BRIEF
Transcribe the material exactly. Images do not belong in the copy.

## begin

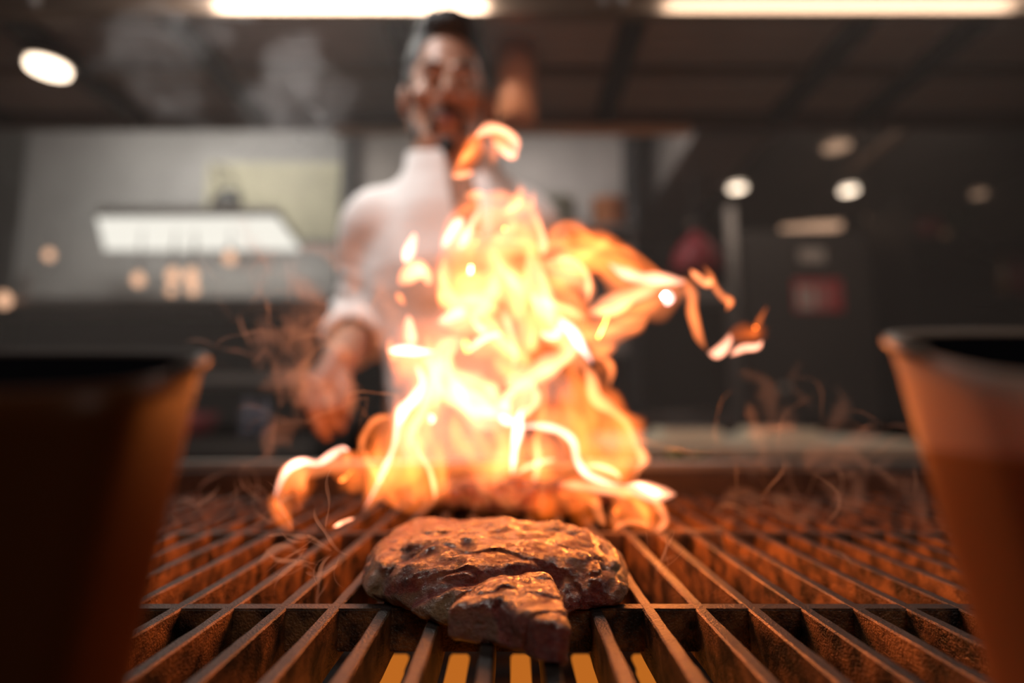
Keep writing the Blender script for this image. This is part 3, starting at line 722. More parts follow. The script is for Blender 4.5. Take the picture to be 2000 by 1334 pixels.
# ------------------------------------------------------------------ the chef
def skin_mat():
    m, N, L, b = mat('skin'); b.inputs['Base Color'].default_value = (.42, .225, .15, 1); b.inputs['Roughness'].default_value = .45
    b.inputs['Subsurface Weight'].default_value = .15; b.inputs['Subsurface Radius'].default_value = (.01, .004, .002); return m
M['skin'] = skin_mat()
M['hair'] = simple('black_hair', (.012, .011, .011), .55, bump=.5, bscale=300)
M['cloth'] = simple('white_cotton', (.80, .76, .74), .85, bump=.3, bscale=400)
M['trouser'] = simple('black_cotton', (.02, .02, .022), .9)
M['eye'] = simple('eye_white', (.55, .5, .47), .2); M['iris'] = simple('dark_iris', (.02, .012, .01), .2)
M['lips'] = simple('lips', (.28, .10, .085), .5)
HC = Vector((-.122, 1.015, 1.592)); HR = Matrix.Rotation(math.radians(7), 3, 'Z') @ Matrix.Rotation(math.radians(10), 3, 'X')
def H(x, y, z): return HC+HR@Vector((x, y, z))
N0, CH, WA, HI = (-.112, 1.035, 1.42), (-.098, 1.045, 1.27), (-.075, 1.05, 1.08), (-.062, 1.06, .93)
S1, E1, W1 = (-.252, 1.035, 1.345), (-.302, 1.135, 1.175), tuple(at(660, 708, .865))
S2, E2, W2 = (.030, 1.06, 1.345), (.085, 1.13, 1.13), (.055, .955, 1.06)
B = SDF((-.42, .73, -.01), (.20, 1.27, 1.76), .0036)
def head(s, g=0):
    R4 = HR.to_4x4()
    s.ell(H(0, .015, .040), (.074+g, .094+g, .086+g), .01, rot=R4); s.ell(H(0, -.018, -.03), (.060+g, .072+g, .086+g), .03, rot=R4)
    s.ell(H(0, -.048, -.098), (.033+g, .032+g, .026+g), .025, rot=R4)
    for q in (-1, 1):
        s.cone(H(q*.052, .0, -.05), H(q*.025, -.05, -.098), .022+g, .022+g, .02); s.ell(H(q*.042, -.062, -.022), (.022, .022, .017), .015, rot=R4)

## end

SOLVED EXERCISE
Keep writing the Blender script for this image. This is part 3, starting at line 722. More parts follow. The script is for Blender 4.5. Take the picture to be 2000 by 1334 pixels.
# ------------------------------------------------------------------ the chef
def skin_mat():
    m, N, L, b = mat('skin'); b.inputs['Base Color'].default_value = (.42, .225, .15, 1); b.inputs['Roughness'].default_value = .45
    b.inputs['Subsurface Weight'].default_value = .15; b.inputs['Subsurface Radius'].default_value = (.01, .004, .002); return m
M['skin'] = skin_mat()
M['hair'] = simple('black_hair', (.012, .011, .011), .55, bump=.5, bscale=300)
M['cloth'] = simple('white_cotton', (.80, .76, .74), .85, bump=.3, bscale=400)
M['trouser'] = simple('black_cotton', (.02, .02, .022), .9)
M['eye'] = simple('eye_white', (.55, .5, .47), .2); M['iris'] = simple('dark_iris', (.02, .012, .01), .2)
M['lips'] = simple('lips', (.28, .10, .085), .5)
HC = Vector((-.122, 1.015, 1.592)); HR = Matrix.Rotation(math.radians(7), 3, 'Z') @ Matrix.Rotation(math.radians(10), 3, 'X')
def H(x, y, z): return HC+HR@Vector((x, y, z))
N0, CH, WA, HI = (-.112, 1.035, 1.42), (-.098, 1.045, 1.27), (-.075, 1.05, 1.08), (-.062, 1.06, .93)
S1, E1, W1 = (-.252, 1.035, 1.345), (-.302, 1.135, 1.175), tuple(at(660, 708, .865))
S2, E2, W2 = (.030, 1.06, 1.345), (.085, 1.13, 1.13), (.055, .955, 1.06)
B = SDF((-.42, .73, -.01), (.20, 1.27, 1.76), .0036)
def head(s, g=0):
    R4 = HR.to_4x4()
    s.ell(H(0, .015, .040), (.074+g, .094+g, .086+g), .01, rot=R4); s.ell(H(0, -.018, -.03), (.060+g, .072+g, .086+g), .03, rot=R4)
    s.ell(H(0, -.048, -.098), (.033+g, .032+g, .026+g), .025, rot=R4)
    for q in (-1, 1):
        s.cone(H(q*.052, .0, -.05), H(q*.025, -.05, -.098), .022+g, .022+g, .02); s.ell(H(q*.042, -.062, -.022), (.022, .022, .017), .015, rot=R4)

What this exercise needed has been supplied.